La derecha española vuelve a estar en pie de guerra. Siempre con Catalunya de telón de fondo. La reforma del delito de sedición los ha vuelto a encender. Y la respuesta no se ha hecho esperar. Marcha atrás en la renovación del Consejo General del Poder Judicial. En la España del PP, Pedro Sánchez es un hombre que se ha vendido el alma al independentismo. Y la enésima prueba es esta reforma del delito de sedición que, según denuncian, está pensada para facilitar el retorno de los exiliados del 1 de Octubre.

Al revés, exactamente la misma reacción se produce en el otro extremo, blandiendo todo tipo de improperios y la enseña de Santa Eulàlia, evocando la mítica resistencia a muerte de la Barcelona asediada de 1714. Ahora, como parodia, versión Cuevillas. Reformar el delito de sedición es, para estos, poco más que una rendición y una nueva muestra de la sumisión republicana a la Moncloa.

Esta ira reaccionaria se expresó con toda nitidez en el acto de homenaje que se organizó el Legítim en el quinto aniversario del 1 de Octubre. La bronca y los insultos de todo tipo a la mujer que leyó la Declaración de Independencia que Él se había negado a leer —y a publicar en el DOGC— ejemplarizan perfectamente la deriva y la comedia, tan surrealista que daba miedo. Una actitud a imagen y semejanza de lo que había ocurrido en las últimas movilizaciones en la capital española convocadas por la Asociación de Víctimas del Terrorismo (AVT) donde se abroncaba e insultaba a los dirigentes del PSOE —que lógicamente ya han dejado de ir— e incluso a los de la derecha más blanda por connivencia con el terrorismo y por negociar la unidad de España.

El ruido de fondo es exactamente el mismo que el de los indultos a los presos del 1 de Octubre, también precedidos por todo tipo de suspicacias. Aquí, allí y más allá. Es obvio que el indulto no es la amnistía, aunque para la derecha española era una amnistía encubierta y para otros una vergonzosa excarcelación que solo se podía aceptar desde la compasión del perdonavidas.

El independentismo, para triunfar, necesita vocación de mayorías, no golpearse el pecho, que solo genera simpatías en un córner.
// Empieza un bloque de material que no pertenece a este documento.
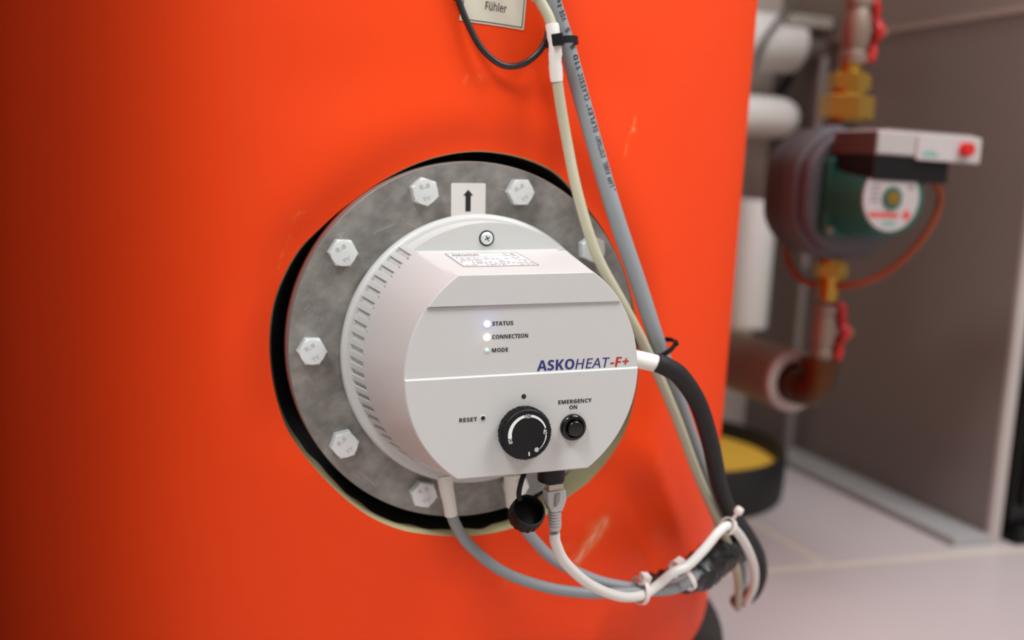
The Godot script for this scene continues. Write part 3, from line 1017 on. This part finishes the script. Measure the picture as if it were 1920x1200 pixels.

El Movimiento de Liberación Nacional Vasca se pasó décadas exigiendo la amnistía. Ni uno solo de los centenares de presos —miles después de tantos años— fue indultado. Al final se han conformado con un goteo de acercamientos, beneficios y excarcelaciones que todavía continúan. Y todavía es algo. Si hubieran tenido indultos todavía lo estarían celebrando. La otra vía, la impertérrita al desánimo del digamos nosurrender vasco, no solo no llevaba a ningún sitio, sino que cada vez era más marginal y autolesiva. A los vascos les va ahora mejor, sin duda, social y electoralmente han podido salir del callejón sin salida.

Para los presos del 1 de Octubre se arrancó un indulto, parcial. No fue ninguna amnistía —como los vascos, ahora todavía estaríamos en ello— ni siquiera un indulto total porque la malversación y la inhabilitación continúan presentes. Ahora, todos y todas ellas, están en la calle. Y aunque mezquinamente todo el mundo se ha beneficiado por igual, solo unos han puesto la pierna para conseguirlo.

La reforma —si es que prospera— no será la derogación de la sedición. Y no está claro su alcance. Ahora bien, es obvio que, como denuncia la derecha española, debilitaría el tipo delictivo y lo haría mucho menos punitivo e indiscriminado. Por eso ponen el grito en el cielo, como lo pone aquí el legitimisme anclado en el todo o nada. Es decir, en el nada. Peor todavía, reprobando —como en el infame quinto aniversario en el paseo Lluís Companys— toda posición que no sea la retórica de manta y máuser. Por eso el espacio político que se aferra es un centrifugador y un crematorio de vanidades que solo se entiende y cohesiona enfrente de, ante la imposibilidad de proponer nada tangible ni práctico.

Que los extremos se tocan es una evidencia palmaria. Que seguir haciendo el tonto no solo no lleva a ningún sitio, sino que proyecta el independentismo como una minoría tan ruidosa como estridente, también. El independentismo, para triunfar, necesita vocación de mayorías, no golpearse el pecho —ante una creciente indiferencia—, que solo genera simpatías —a menos y a menudo histriónicas— en un córner.